Caryl Férey - Mapuche

Mapuche. Un titre énigmatique sur la couverture d’un gros volume illustré d’une photo en noir et blanc – en gris plutôt - de la pampa, ciel nuageux immense, immense étendue d’herbes en touffes à la lisière desquels un cheval solitaire galope au loin en direction du bord gauche. Pavé parfait pour occuper une insomnie de début de vacances.

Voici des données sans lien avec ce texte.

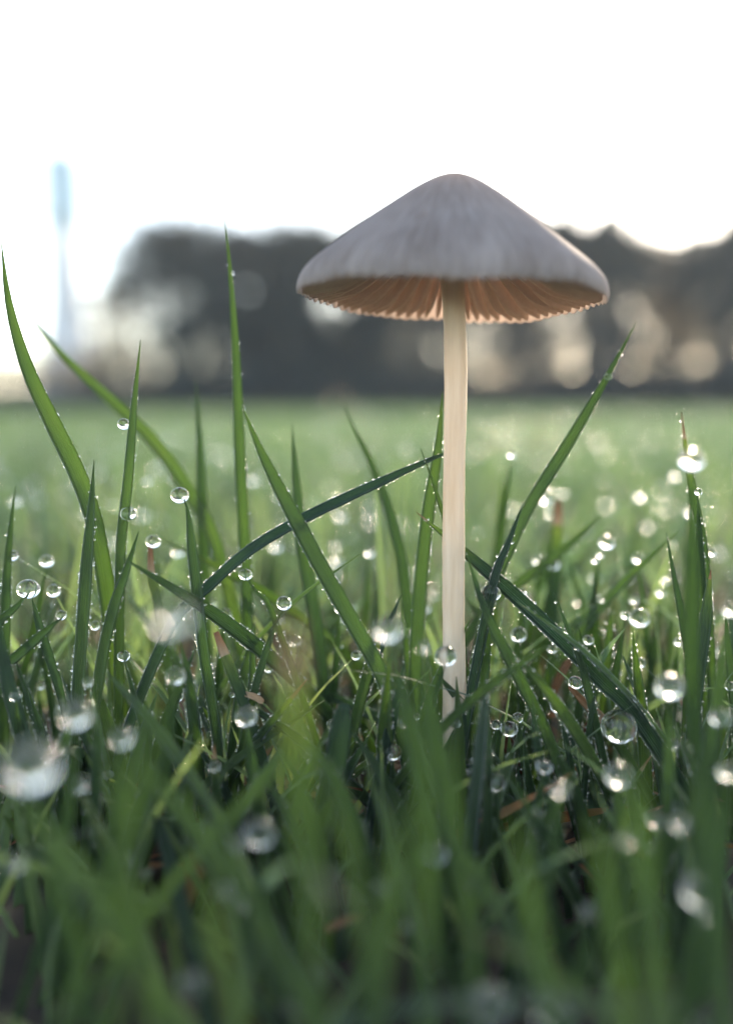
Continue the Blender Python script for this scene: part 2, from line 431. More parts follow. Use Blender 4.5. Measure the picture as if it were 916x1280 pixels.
# ------------------------------------------------------------------ the mushroom
MUSH_D = 0.070
def mushroom():
    basep = at(567, 1050, MUSH_D); basep.z = 0
    root = empty('mushroom', basep)
    tag(root, 'small mushroom with pale grey bell cap on a thin cream stem', 'mushroom')
    # cap: lathe profile (radius, height above rim), measured along the silhouette
    Rr = 0.01225; Hc = 0.0096; ng = 76
    prof = [(0, 1.0), (0.08, 0.984), (0.17, 0.935), (0.28, 0.848), (0.40, 0.740), (0.50, 0.645), (0.60, 0.547), (0.70, 0.447),
            (0.80, 0.345), (0.89, 0.248), (0.95, 0.175), (0.985, 0.105), (1.0, 0.045), (0.999, 0.014), (0.994, -0.006)]
    pr = np.array(prof); s = np.linspace(0, 1, len(pr)); ss = np.linspace(0, 1, 44)
    ro = np.interp(ss, s, pr[:, 0]); zo = np.interp(ss, s, pr[:, 1])
    for _ in range(2):
        ro[1:-1] = (ro[:-2]+2*ro[1:-1]+ro[2:])/4; zo[1:-1] = (zo[:-2]+2*zo[1:-1]+zo[2:])/4
    ro *= Rr; zo *= Hc
    # inner skin
    th = np.interp(ss, [0, 0.3, 0.8, 1], [0.0016, 0.0009, 0.00030, 0.00006])
    ri = np.maximum(ro - th*0.75, 0); zi = zo - th*1.1
    zi[0] = zi[1]
    na = 456
    a = np.linspace(0, 2*np.pi, na, endpoint=False)
    wob = 1 + 0.010*np.sin(2*a+0.6) + 0.007*np.sin(3*a+2.1) + 0.004*np.sin(7*a+1.0)
    drop = 0.00022*np.sin(2*a+2.2) + 0.00018*np.sin(5*a+0.4) + 0.00006*np.sin(13*a) 
    rows = []
    for r, z in list(zip(ro, zo)) + list(zip(ri[::-1], zi[::-1])):
        k = (r/Rr)**3
        sc = 1 + 0.0035*np.cos(ng*a)*k
        rr = r*(1+(wob-1)*k)*sc
        scal = 0.00030*np.abs(np.cos(ng/2*a))**0.8*np.clip(1-(z/Hc+0.01)/0.10, 0, 1)*(0.7+0.3*np.sin(5*a+1)) if r > 0.9*Rr else 0
        rows.append(np.stack([rr*np.cos(a), rr*np.sin(a), z + drop*k - scal], 1))
    V = np.concatenate(rows); m = len(rows)
    i = np.arange(m-1)[:, None]; j = np.arange(na)[None, :]; j2 = (j+1) % na
    F = np.stack([i*na+j, i*na+j2, (i+1)*na+j2, (i+1)*na+j], -1).reshape(-1, 4)
    F = F[:, ::-1]
    cap = link('cap', mesh_np('cap', V, F), M_cap, root)
    rim = at(561.5, 376, MUSH_D)
    top_z = CAM_H + 0.00895
    cap.location = Vector((rim.x, MUSH_D, top_z)) - basep
    cap.rotation_euler = (R(-1.2), R(2.0), 0)
    cap['label'] = 'pale grey striated cap, umbrella shaped'
    # gills: plates hanging under the cap
    def gill_mesh(r0, r1, deep, name):
        n = 18
        r = np.linspace(r0, r1, n); x = r/Rr
        keep = np.arange(len(ri)) <= int(np.argmax(ri)); order = np.nonzero(keep)[0]
        ztop = np.interp(r, ri[order], zi[order]) + 0.00005
        t = (r-r0)/(r1-r0)
        depth = deep*np.sin(np.pi*np.clip(t*0.72+0.12, 0, 1))**0.7
        zb = ztop - depth
        zb = np.maximum(zb, 0.175*(0.988*Rr-r) - 0.00022)
        zb = np.minimum(zb, ztop-0.00004)
        q = 0.00022*(0.8+0.4*np.sin(np.pi*t))
        V = []
        for k in range(n):
            V += [(r[k], -q[k]*1.3, ztop[k]), (r[k], -q[k]*0.75, zb[k]), (r[k], q[k]*0.75, zb[k]), (r[k], q[k]*1.3, ztop[k])]
        F = []
        for k in range(n-1):
            b = 4*k; c = b+4
            F += [(b, b+1, c+1, c), (b+1, b+2, c+2, c+1), (b+2, b+3, c+3, c+2)]
        F += [(0, 3, 2, 1), (4*n-4, 4*n-3, 4*n-2, 4*n-1)]
        return mesh_np(name, V, F)
    long_ = gill_mesh(0.0013, Rr*0.972, 0.0030, 'gill')
    short = gill_mesh(0.0048, Rr*0.972, 0.0024, 'gill_short')
    for k in range(ng):
        g = link('gill', long_ if k % 2 == 0 else short, M_gill, cap)
        ang = 2*math.pi*(k+random.uniform(-0.18, 0.18))/ng
        i = int(ang/(2*math.pi)*na) % na
        sc = wob[i]*0.992
        g.rotation_euler = (random.uniform(-0.05, 0.05), 0, ang)
        g.scale = (sc, random.uniform(0.8, 1.2), random.uniform(0.97, 1.03)); g.location = (0, 0, drop[i]*0.75)
    # stem
    pts = [(565, 1050), (568.5, 960), (568, 860), (566.5, 740), (567.5, 600), (569.5, 480), (568, 400), (565, 340)]
    P3 = [at(x, y, MUSH_D) for x, y in pts]; P3[0].z = -0.003
    P3.append(Vector((rim.x, MUSH_D, top_z + Hc*0.86)))
    n = 90
    P, L = smooth_path([tuple(p) for p in P3], n)
    v = np.linspace(0, 1, n)
    rad = np.interp(v, [0, 0.06, 0.14, 0.3, 0.6, 0.85, 1], [0.0021, 0.0018, 0.00122, 0.00098, 0.00090, 0.00090, 0.0012])
    a = np.linspace(0, 2*np.pi, 28, endpoint=False)
    rows = []
    for k in range(n):
        rr = rad[k]*(1+0.02*np.sin(9*a+0.7*math.sin(k*0.2))+0.012*np.sin(4*a+k*0.13))*(1+0.018*math.sin(k*0.31)+0.012*math.sin(k*0.83+1)+0.008*math.sin(k*1.7))
        rows.append(np.stack([P[k, 0]+rr*np.cos(a), P[k, 1]+rr*np.sin(a), np.full(28, P[k, 2])], 1))
    V = np.concatenate(rows) - np.array(basep)
    i = np.arange(n-1)[:, None]; j = np.arange(28)[None, :]; j2 = (j+1) % 28
    F = np.stack([i*28+j, i*28+j2, (i+1)*28+j2, (i+1)*28+j], -1).reshape(-1, 4)
    st = link('stem', mesh_np('stem', V, F), M_stem, root)
    return root
mushroom()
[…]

C’est un thriller politique, sur fond d’Argentine encore en proie aux séquelles sanglantes des victimes de la / des dictature(s). Avec deux héros saisissants : Jana, indienne mapuche qui, après des années d’abjection imposée par son statut d’indienne, à Buenos Ayres en proie à la crise des années 2000, est devenue sculptrice, et totalement marginale, une grande fille osseuse aux yeux de biche, sans poitrine, habitée par la fureur et le mépris, mais accessible aussi au « lait de la tendresse humaine », lorsqu’elle croise sur sa route d’autres balafrés de la vie, comme son amie Paula/Miguel, le travelo qui la jette dans l’enquête contée par le roman. Et puis Ruben Calderon, détective privé, autre solitaire, qui, rescapé du terrible ESMA, le centre d’interrogatoires du ministère de la Marine, où il a laissé son père, sa petite sœur, et son cœur mis en pièces, travaille pour les Mères de la Place de mai, ces femmes habitées par la volonté farouche de faire ressurgir des années d’étouffement et d’omertà, pour les rendre à la mémoire des hommes, les milliers de « disparus » assassinés et leurs enfants vendus  pour adoption à des couples stériles liés de près ou de loin au pouvoir. Un pouvoir toujours associé, aujourd’hui, aux crimes des années de dictature.

Ces deux personnages sont particulièrement bien campés, et émouvants, malgré l’horreur qui les habite et les pousse parfois à des flambées de violence destructrice. Comme le sont les autres, « bons » et « méchants », et tous ceux que l’on ne peut assigner à aucun des deux camps, et dont grouille le roman. L’intrigue est menée de façon haletante, très bien ficelée, très documentée, à laquelle il est quasi impossible de s’arracher lorsqu’on y est entré(e). Si j’ai éprouvé, çà et là, quelque distance à l’égard de tel effet de style un peu affecté ou de telle maladresse (attribuée d’abord à la traduction, mais Caryl Férey, renseignements pris, est un auteur français !), si j’ai parfois eu du mal avec les scènes de trop grande violence, si j’ai préféré lire, sur un thème proche, une trilogie que je n’ai jamais chroniquée ici faute de temps et faute de savoir où elle se trouve – chez mon fils, je dirais, d’ailleurs – La Guerre des fesses de Don Emmanuel, suivi de Señor Vivo et le baron de la coca, puis de La Calamiteuse progéniture du Cardinal Guzman, de Louis de Bernières, où le déchaînement de la violence est en quelque sorte parfois équilibré par celui d’une fantaisie onirique absolument débridée, dont je me sens plus proche que d’une forme de réalisme noir très cru, il n’en reste pas moins que Mapuche (« Mapoutché », c’est le peuple indien floué, chassé, tiré à vue dans la pampa, dont Jana est originaire) est un roman noir prenant, irrigué par un souffle, une sincérité, une conviction impérieux.